Short exercise: Exactly the lines from the start of the data below through the line that contains "COL = sc.collection" are to be copied, with pictures left out.

Source excerpt:
━━━━━━━━━━

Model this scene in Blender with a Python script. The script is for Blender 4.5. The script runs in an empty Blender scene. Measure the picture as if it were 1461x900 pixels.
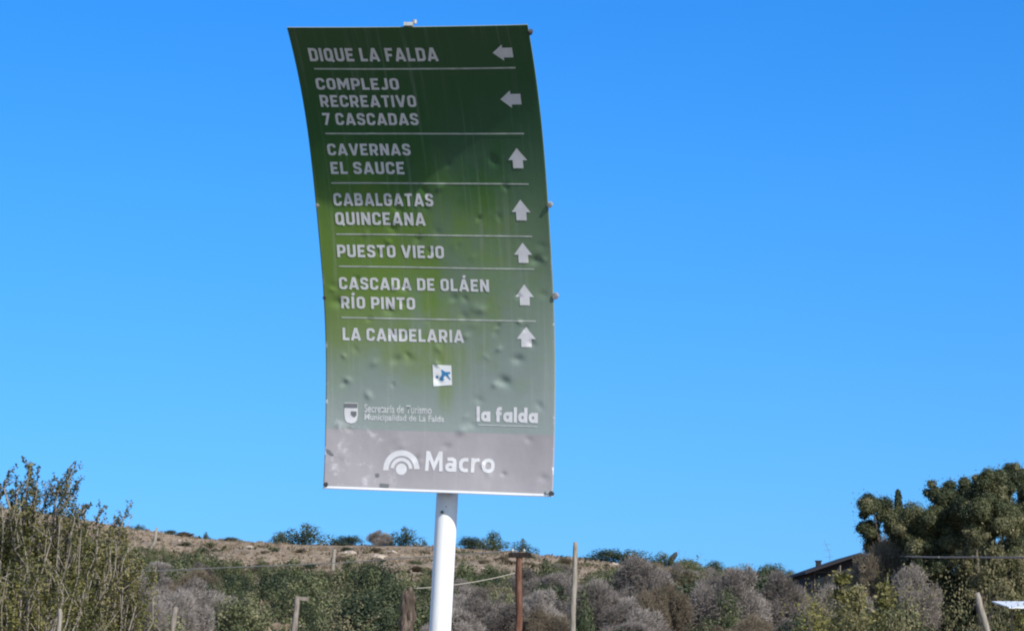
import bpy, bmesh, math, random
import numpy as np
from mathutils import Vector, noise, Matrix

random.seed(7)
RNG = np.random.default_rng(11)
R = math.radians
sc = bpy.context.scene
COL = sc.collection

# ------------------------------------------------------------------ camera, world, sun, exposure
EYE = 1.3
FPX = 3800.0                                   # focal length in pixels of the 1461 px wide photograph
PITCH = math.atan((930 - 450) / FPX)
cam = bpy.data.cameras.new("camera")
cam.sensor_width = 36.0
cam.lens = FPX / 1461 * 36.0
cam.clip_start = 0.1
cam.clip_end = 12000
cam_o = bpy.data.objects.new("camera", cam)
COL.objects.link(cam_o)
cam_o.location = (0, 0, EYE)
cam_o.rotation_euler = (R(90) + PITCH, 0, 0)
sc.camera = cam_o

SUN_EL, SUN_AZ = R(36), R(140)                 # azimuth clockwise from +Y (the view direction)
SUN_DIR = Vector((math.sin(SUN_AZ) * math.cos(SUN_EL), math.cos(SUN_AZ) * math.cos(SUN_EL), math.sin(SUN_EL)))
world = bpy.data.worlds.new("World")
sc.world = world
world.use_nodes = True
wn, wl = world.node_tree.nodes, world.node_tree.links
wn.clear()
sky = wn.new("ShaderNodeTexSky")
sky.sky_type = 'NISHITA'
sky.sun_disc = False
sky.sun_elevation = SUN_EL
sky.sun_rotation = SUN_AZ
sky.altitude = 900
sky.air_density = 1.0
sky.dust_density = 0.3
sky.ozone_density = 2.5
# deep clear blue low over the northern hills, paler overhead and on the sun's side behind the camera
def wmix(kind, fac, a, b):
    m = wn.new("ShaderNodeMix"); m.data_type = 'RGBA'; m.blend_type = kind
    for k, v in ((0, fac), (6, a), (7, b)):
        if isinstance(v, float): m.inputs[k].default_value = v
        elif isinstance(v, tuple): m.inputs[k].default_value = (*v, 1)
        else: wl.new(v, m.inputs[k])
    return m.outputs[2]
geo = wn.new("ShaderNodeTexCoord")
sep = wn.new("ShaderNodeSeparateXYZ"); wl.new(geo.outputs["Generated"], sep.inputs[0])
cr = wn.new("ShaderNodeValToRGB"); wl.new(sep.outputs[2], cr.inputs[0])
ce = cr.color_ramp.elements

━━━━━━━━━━

Full solution:
Model this scene in Blender with a Python script. The script is for Blender 4.5. The script runs in an empty Blender scene. Measure the picture as if it were 1461x900 pixels.
import bpy, bmesh, math, random
import numpy as np
from mathutils import Vector, noise, Matrix

random.seed(7)
RNG = np.random.default_rng(11)
R = math.radians
sc = bpy.context.scene
COL = sc.collection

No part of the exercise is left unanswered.